- [GIVEN REQUEST]
Set down exactly the lines of the listing below, please, beginning with the first and ending with the line that holds "def lin4(c): return lin(c) + (1.0,)".

____

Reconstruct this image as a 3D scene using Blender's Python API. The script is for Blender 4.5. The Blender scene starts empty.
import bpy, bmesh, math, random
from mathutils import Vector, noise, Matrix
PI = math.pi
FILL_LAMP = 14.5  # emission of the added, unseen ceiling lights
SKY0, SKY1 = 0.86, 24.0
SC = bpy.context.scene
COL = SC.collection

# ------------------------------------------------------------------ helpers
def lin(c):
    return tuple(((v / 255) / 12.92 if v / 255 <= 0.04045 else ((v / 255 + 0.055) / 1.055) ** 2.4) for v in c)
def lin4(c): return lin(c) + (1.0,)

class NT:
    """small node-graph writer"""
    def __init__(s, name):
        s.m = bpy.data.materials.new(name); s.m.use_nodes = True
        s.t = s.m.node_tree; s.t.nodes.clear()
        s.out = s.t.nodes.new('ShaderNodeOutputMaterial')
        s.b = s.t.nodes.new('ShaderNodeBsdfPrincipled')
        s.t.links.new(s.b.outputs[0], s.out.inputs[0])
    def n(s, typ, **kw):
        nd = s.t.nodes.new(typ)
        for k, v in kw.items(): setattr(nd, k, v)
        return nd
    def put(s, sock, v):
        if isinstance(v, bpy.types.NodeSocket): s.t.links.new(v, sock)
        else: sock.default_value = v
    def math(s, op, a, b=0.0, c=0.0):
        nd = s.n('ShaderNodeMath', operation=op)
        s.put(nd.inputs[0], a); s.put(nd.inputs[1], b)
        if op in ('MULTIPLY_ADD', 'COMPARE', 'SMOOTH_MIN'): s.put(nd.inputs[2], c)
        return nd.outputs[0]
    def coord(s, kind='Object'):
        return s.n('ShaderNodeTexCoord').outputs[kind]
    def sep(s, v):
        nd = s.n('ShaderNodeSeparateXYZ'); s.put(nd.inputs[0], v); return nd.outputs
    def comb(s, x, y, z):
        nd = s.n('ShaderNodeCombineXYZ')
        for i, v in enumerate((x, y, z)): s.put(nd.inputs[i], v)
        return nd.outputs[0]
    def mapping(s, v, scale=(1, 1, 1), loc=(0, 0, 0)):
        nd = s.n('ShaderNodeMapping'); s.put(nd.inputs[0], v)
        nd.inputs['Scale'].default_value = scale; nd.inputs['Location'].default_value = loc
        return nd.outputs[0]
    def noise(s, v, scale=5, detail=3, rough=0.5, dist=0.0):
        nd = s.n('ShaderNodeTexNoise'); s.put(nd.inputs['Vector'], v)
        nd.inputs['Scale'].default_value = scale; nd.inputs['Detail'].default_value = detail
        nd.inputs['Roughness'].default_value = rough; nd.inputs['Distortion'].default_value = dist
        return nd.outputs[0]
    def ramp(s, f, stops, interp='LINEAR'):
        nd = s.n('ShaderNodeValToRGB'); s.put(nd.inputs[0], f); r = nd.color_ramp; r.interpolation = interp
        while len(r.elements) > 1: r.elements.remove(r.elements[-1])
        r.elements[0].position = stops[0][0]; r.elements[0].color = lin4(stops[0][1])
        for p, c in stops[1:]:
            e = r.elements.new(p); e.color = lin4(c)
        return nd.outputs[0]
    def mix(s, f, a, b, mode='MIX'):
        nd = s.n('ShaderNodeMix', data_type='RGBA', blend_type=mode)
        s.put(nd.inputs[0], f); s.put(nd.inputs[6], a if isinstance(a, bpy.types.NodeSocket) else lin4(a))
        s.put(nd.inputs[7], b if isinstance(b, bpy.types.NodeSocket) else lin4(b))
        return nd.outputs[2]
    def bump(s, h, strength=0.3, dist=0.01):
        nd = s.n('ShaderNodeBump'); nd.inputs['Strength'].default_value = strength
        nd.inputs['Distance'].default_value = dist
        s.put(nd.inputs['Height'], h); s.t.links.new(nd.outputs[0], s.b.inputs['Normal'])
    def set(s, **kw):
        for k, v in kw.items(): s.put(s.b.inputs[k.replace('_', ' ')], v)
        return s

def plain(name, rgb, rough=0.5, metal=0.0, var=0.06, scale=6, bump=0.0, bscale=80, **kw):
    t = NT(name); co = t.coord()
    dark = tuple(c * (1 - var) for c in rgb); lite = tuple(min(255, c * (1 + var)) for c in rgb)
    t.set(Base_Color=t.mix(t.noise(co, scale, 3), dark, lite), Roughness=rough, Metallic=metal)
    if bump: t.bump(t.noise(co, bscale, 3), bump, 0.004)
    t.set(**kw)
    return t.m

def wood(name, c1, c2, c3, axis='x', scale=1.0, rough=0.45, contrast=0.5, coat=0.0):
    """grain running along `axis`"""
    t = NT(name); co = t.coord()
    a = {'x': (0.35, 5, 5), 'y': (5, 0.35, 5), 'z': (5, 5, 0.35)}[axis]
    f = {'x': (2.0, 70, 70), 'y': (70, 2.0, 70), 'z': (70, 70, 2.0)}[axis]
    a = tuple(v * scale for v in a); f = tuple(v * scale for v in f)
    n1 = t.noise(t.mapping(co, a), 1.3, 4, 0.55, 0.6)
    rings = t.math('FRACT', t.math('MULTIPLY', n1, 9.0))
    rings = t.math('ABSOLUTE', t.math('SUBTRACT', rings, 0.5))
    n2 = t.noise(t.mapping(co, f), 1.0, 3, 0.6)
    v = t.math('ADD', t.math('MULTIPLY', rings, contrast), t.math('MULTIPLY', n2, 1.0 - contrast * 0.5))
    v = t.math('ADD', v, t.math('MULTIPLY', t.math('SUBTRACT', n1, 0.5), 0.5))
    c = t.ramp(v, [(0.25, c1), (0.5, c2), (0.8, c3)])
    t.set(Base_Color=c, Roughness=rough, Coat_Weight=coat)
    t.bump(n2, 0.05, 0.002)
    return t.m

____

- [OUTPUT BELOW]
Reconstruct this image as a 3D scene using Blender's Python API. The script is for Blender 4.5. The Blender scene starts empty.
import bpy, bmesh, math, random
from mathutils import Vector, noise, Matrix
PI = math.pi
FILL_LAMP = 14.5  # emission of the added, unseen ceiling lights
SKY0, SKY1 = 0.86, 24.0
SC = bpy.context.scene
COL = SC.collection

# ------------------------------------------------------------------ helpers
def lin(c):
    return tuple(((v / 255) / 12.92 if v / 255 <= 0.04045 else ((v / 255 + 0.055) / 1.055) ** 2.4) for v in c)
def lin4(c): return lin(c) + (1.0,)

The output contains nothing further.